III. Review of the Record
¶30 After a thorough review of the record, we find no reversible error. Clark, 196 Ariz. at 541, ¶ 50. The record reflects Kemp was present and represented by counsel at all critical stages of the proceedings against him. The evidence presented supports the convictions, and the sentences imposed fall within the range permitted by law. As far as the record reveals, these proceedings were conducted in compliance with the Arizona Rules of Criminal Procedure and Kemp's constitutional and statutory rights.
During voir dire, Juror No. 5 (Prospective Juror No. 9) stated that she could not evaluate law enforcement witnesses on equal footing with other witnesses.

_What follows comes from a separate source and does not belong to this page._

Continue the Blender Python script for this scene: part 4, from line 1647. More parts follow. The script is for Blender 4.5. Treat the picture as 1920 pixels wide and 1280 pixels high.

Although a defendant is entitled to a fair and impartial jury, State v. Eddington, 228 Ariz. 361, 363, ¶ 6 (2011), Kemp waived the issue by failing to challenge the juror. See State v. Rubio, 219 Ariz. 177, 180, ¶ 8 (App. 2008); see also State v. Bravo, 131 Ariz. 168, 170 (App. 1981).
CONCLUSION
¶31 For the reasons above, we affirm Kemp's convictions and sentences, except that we modify Kemp's pre-incarceration credit from 850 days to 851 days.
¶32 Unless defense counsel finds an issue that may be appropriately submitted to the Arizona Supreme Court, her obligations are fulfilled once she informs Kemp of the outcome of this appeal and his future options. State v. Shattuck, 140 Ariz. 582, 584-85 (1984). Kemp has 30 days from the date of this decision to proceed, if he wishes, with a pro per motion for reconsideration or petition for review.